提出できる内容があれば、あとはレイアウトと、
ちょっとの手直しをするだけで提出できます。
直前にまとめてやろうとすると、時間が限られてしまうため半分くらいは提出出来なくなってしまいます。
最終提出物を複数回に分けて制作することが上手な時間の使い方のコツです。
- 最終の提出物を決める
- 毎週のエスキスで1つずつ材料を作る
- 完成度はそんなに高くなくて良い
- 最終週はレイアウトと手直しだけにする

自分の得意な武器を見つける
人間、誰しも得手不得手があります。
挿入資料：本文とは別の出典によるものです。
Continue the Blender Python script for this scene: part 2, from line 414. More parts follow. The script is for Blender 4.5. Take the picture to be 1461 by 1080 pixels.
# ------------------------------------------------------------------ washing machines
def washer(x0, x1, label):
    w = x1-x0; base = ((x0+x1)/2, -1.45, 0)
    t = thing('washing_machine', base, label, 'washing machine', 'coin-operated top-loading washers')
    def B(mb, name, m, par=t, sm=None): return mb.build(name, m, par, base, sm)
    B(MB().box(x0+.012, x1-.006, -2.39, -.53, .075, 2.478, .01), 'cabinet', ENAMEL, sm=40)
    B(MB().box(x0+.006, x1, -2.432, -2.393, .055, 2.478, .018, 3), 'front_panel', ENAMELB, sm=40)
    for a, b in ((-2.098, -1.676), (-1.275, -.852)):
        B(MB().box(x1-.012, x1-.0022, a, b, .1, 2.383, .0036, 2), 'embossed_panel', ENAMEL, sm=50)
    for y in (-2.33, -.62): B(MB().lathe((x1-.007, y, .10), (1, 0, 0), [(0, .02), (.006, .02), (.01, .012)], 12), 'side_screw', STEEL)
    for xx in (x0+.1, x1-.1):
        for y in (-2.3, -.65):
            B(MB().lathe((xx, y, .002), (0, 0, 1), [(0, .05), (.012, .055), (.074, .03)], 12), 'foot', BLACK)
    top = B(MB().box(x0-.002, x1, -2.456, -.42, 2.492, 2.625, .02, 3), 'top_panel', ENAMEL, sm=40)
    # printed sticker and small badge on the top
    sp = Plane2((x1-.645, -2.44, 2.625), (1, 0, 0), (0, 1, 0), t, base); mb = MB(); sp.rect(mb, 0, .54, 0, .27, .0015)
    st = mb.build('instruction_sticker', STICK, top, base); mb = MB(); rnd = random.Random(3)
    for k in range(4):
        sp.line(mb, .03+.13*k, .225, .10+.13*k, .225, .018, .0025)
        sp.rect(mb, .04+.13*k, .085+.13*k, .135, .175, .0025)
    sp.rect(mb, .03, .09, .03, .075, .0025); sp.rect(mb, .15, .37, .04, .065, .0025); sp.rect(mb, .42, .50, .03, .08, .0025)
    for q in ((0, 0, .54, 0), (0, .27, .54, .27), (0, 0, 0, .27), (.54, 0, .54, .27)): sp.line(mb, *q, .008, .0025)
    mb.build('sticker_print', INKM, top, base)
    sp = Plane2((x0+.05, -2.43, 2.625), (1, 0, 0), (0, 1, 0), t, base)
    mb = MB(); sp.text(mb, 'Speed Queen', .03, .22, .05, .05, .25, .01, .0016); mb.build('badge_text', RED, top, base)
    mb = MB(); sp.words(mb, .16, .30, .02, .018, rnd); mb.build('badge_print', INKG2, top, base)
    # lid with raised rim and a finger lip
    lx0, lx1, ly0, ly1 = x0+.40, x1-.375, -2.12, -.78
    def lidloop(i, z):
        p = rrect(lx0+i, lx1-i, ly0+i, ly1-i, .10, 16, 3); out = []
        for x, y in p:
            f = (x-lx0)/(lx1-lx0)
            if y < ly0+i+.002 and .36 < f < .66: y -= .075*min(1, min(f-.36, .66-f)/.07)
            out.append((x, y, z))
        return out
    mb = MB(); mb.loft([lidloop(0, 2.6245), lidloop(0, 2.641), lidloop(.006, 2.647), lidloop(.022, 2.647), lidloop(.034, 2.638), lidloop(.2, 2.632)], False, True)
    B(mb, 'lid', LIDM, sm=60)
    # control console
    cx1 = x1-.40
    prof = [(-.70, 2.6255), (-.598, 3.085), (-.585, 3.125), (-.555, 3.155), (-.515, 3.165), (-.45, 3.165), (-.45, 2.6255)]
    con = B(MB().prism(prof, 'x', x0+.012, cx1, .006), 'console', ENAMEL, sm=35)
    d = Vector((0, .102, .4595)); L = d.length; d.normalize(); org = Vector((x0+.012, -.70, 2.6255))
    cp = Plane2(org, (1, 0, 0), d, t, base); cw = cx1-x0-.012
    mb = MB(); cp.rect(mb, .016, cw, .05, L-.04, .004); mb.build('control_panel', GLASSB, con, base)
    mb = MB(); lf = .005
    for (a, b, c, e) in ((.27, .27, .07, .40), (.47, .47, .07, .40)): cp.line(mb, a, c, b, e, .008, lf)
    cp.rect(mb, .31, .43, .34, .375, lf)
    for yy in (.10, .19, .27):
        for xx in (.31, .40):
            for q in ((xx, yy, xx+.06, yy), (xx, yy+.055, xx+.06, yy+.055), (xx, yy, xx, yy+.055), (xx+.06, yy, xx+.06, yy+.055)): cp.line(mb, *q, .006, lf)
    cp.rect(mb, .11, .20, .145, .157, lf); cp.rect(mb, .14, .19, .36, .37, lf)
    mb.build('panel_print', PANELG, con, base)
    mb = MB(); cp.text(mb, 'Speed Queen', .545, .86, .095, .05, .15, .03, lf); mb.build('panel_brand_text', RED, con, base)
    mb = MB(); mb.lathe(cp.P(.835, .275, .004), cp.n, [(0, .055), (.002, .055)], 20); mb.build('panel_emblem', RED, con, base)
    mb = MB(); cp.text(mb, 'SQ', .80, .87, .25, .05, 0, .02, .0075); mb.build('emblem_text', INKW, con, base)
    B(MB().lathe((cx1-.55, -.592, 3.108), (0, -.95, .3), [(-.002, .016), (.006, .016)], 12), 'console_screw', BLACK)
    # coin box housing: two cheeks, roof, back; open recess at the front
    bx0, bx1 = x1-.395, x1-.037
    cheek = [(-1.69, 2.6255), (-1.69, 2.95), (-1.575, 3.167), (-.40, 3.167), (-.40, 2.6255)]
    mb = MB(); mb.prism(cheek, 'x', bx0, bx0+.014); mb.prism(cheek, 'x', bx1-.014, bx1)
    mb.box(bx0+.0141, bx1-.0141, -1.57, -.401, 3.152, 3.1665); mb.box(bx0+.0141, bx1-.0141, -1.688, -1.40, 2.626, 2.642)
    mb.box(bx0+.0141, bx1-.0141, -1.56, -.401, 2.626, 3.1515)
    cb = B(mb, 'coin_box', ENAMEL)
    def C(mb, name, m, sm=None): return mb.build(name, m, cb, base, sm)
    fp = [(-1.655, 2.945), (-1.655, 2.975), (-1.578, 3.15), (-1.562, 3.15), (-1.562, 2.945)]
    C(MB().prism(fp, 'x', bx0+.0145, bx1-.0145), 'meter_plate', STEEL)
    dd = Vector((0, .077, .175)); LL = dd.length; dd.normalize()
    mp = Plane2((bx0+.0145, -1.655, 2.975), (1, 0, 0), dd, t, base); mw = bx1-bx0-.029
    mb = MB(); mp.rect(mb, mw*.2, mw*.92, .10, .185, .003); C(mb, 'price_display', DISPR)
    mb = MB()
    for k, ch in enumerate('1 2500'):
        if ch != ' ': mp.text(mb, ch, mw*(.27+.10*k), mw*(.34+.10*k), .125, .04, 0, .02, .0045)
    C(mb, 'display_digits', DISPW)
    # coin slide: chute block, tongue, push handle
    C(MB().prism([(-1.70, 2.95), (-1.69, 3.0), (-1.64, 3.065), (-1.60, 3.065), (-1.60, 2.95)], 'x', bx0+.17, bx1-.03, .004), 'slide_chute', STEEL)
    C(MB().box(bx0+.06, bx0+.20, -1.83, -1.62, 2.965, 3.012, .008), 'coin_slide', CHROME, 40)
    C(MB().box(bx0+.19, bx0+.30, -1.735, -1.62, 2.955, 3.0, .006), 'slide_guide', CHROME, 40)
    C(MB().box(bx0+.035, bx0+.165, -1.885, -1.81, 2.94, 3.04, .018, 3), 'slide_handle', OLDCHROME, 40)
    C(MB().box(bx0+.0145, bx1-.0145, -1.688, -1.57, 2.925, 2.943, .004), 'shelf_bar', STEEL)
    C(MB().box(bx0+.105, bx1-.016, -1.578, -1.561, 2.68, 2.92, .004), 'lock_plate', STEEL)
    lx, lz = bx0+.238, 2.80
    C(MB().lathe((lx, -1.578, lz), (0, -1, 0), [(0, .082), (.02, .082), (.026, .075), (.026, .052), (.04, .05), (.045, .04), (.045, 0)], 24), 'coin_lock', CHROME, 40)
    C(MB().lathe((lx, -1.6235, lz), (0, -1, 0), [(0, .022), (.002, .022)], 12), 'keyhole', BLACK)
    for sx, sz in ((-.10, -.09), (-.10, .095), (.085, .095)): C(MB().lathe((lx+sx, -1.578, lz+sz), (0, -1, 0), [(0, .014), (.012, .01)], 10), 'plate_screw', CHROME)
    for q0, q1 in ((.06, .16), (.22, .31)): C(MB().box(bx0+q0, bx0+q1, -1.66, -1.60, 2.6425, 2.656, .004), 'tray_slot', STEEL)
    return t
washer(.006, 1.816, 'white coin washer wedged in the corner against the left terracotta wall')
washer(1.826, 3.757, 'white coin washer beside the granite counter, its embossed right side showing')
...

時間を効率的に使うには、それを見極めることも大切です。
例えば、私の周りに模型を作るのが苦手な子がいました。
しかしその子は絵とパースを描くことが非常に得意だったので、いつも模型は早々に切り上げて、その代わり水彩の綺麗なイラスト・パースを描いて提出し、成績を取っていました。

私は反対に模型制作の方が得意で、photoshopも扱えたので、模型写真に凝って提出することもありました。

建築学科では、成果物のクオリティに加えプレゼンでも評価されます。
条件を満たした上で、総合点で評価されるわけです。

自分が苦手なことにいつまでも時間を費やすのではなく、得意なことを見極めて、手を掛ける場所に緩急つけることも大切です。
手書き、3D、模型など自分の得意なことを見つけて極めましょう
- 建築学科は総合的に評価される
- 得意なことを見つけよう
- 得意なことを中心のプレゼンテーションを計画しよう
それぞれ練習の仕方などまとめてあるので参考にしてください。

アルバイトはシフトに融通が利くものを選ぶ
これはあらゆる場所で言われていることですが、アルバイトはシフトの融通が利くことが大切です。
なぜなら、建築学科の忙しさにはムラがあるからです。
週2日必ず出ないといけないバイトを選んでしまったら、設計などの作業が出来なくなってしまいます。
かといって、建築学科は模型代などでお金が飛んでいきます。

多い人は1つの課題を出すのに数万円かけることも!
私も最初は親にお金を出してもらっていたのですが、専門書は高いし、製図台やパソコンなども買ってもらっていたため、だんだん申し訳なくなり、自分で出すようになりました。
建築出身の人が多い設計事務所の模型バイトや日雇いのバイトは融通がききやすくオススメです。
- アルバイトはシフトに融通がきくものを選ぶ
- 建築出身者の多い設計事務所の模型バイトは融通がききやすい
- 単価の高い日雇いなどは自分の行きたい時にいける
建築学生でもやりやすいバイトについては別の記事で詳しく解説してあります。

建築学科は時間の使い方次第で楽しむことができる
忙しい、大変と言われる建築学科ですが、私の周りにはなんやかんやで、その大変さを楽しんでいる人が多かったです。
建築学科ではこのような生活を送ることで、たくさん建築の勉強をしました。
お陰様で、とても力がついたと思います!
この記事が参考となって、皆さんが良い建築ライフを送れたらと思っています。最後まで御覧いただき、ありがとうございました。